Tacoda’s behavioral ad network will lead to more intent marketing
By Charlene Li
On the surface, Tacoda’s ad network appears to solve a major headache of behavioral targeting, namely, that it’s hard to get enough inventory of a segment like “technology enthusiast” at a single site to make it worthwhile for the marketer. With the network, marketers can buy text-based, cost-per-click ads and get distribution through Tacoda’s network of publishers.
But the real potential behind Tacoda’s network – and presumably, from other behavioral targeting/audience management providers like Revenue Science and AlmondNet – is that it could reverse the roles of publishers and marketers and make intent marketing more feasible for marketers.
Today, publishers announce that they have content and an audience that is attracted to that content – so if you’re a marketer interested in that audience, the publisher will sell you access to those users in the form of advertising at a specified price. The onus falls to the marketer to figure out where the audience is, hence the important role of media buyers and ad agencies.
In the future, marketers will announce that they want to reach a certain segment – let’s say, women in-market for a car – and are willing to pay $25 per qualified lead. The onus now falls to the publisher to deliver that audience to the marketer. Publishers will be able to see what the “bids” are within the system for a particular user profile and optimize their ad serving to maximize revenue per page.
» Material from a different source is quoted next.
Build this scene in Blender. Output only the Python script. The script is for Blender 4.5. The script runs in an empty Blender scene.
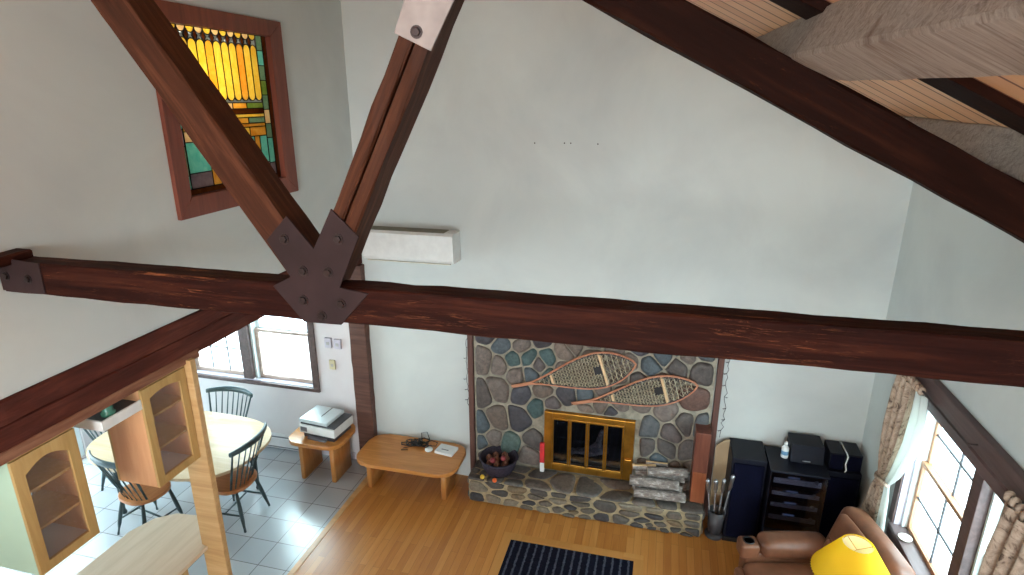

This is the development of what I call “intent marketing” where the marketer targets intent, in this case, inferred from past behaviors. Intent can also be expressed as reading specific articles and clicking on contextual ads, or even, conducting a search itself -- in the days before paid search ads, Yahoo! took banner ads on oversold keywords and showed them to those users a few hours later elsewhere on the Yahoo! site. Another source of intent – user interests declared during site registration.
While there are still flaws and kinks to be worked out, these new intent ad networks have the potential to replace time-worn proxies like age and income demographics. Look out media buyers – learn this new lingo or you’ll find yourself squeezed by the intent ad networks.












I agree. Behavioral targeting and 'intent markteing' are very valuable, possibly more so than PPC since you could induce a purchase even when the user is not actively searching for something. The challenge is to gather the behavioral data in a way that's acceptable to the end user and is not perceived as spyware.